The “enhanced discretionary learner support fund”—if ever I heard an Orwellian phrase, that is it—is so far unclear. We have not been told how it will work, but we do know that funding will drop from half a billion—£575 million—a year to £75 million a year, and it is absolute fantasy to suggest that with such funding we will be able to cover all the students who need assistance. I have attended meeting after meeting with students, principals and lecturers, and they all say the same thing: “This will deter people, particularly from poorer backgrounds, from continuing in education.” Yet the Government, and Liberal and Tory MPs, have engaged in a process of mendacity and misinformation, saying, “We’ll work together and do our best to come up with some scheme that will actually work.” The way to send a signal to the Secretary of State, however, is to join us in the Lobby tonight and vote for our motion.

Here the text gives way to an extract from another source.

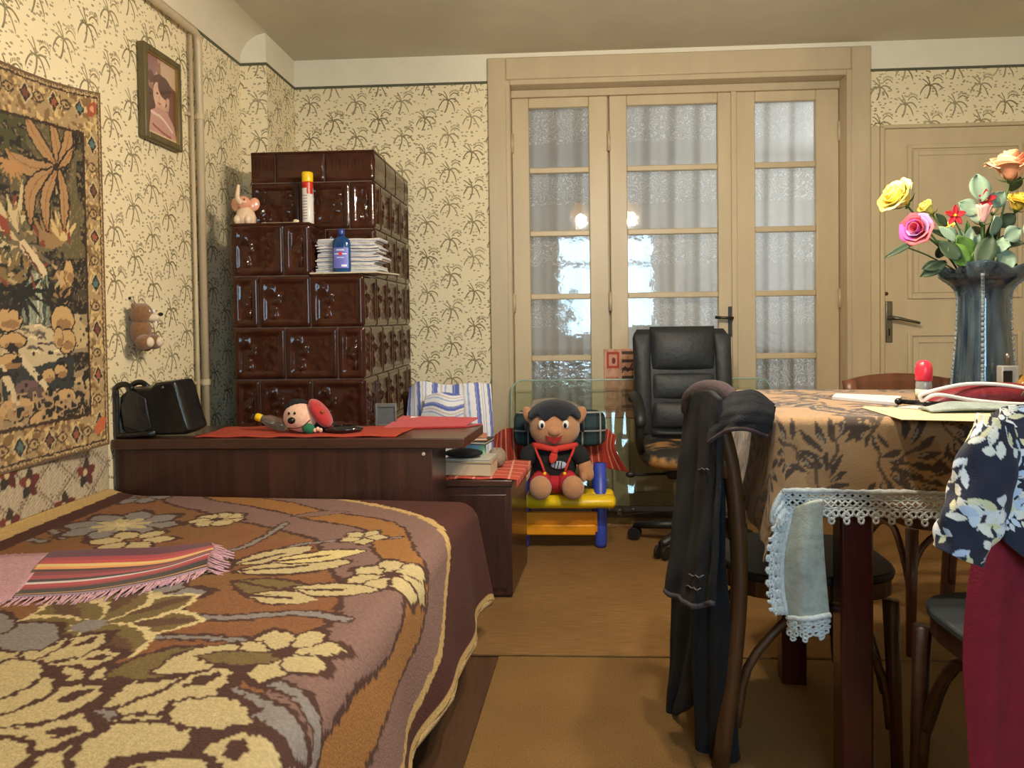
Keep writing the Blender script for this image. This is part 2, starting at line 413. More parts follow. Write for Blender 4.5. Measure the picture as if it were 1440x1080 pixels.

At a time when bankers’ bonuses are being doled out to the tune of £7 billion, it is an obscenity to see a Government refusing to intervene with the banks yet at the same time taking money away from some of the poorest students in this country. However, there is one thing that we should be grateful for, and that is that the Prime Minister and Deputy Prime Minister are managing to do what many of us have wanted to do for a long time by politicising a generation of students. I can promise the House that those students who are being politicised by the abolition of EMA and by the tuition fees debacle will not be voting Liberal Democrat and will not be voting Conservative.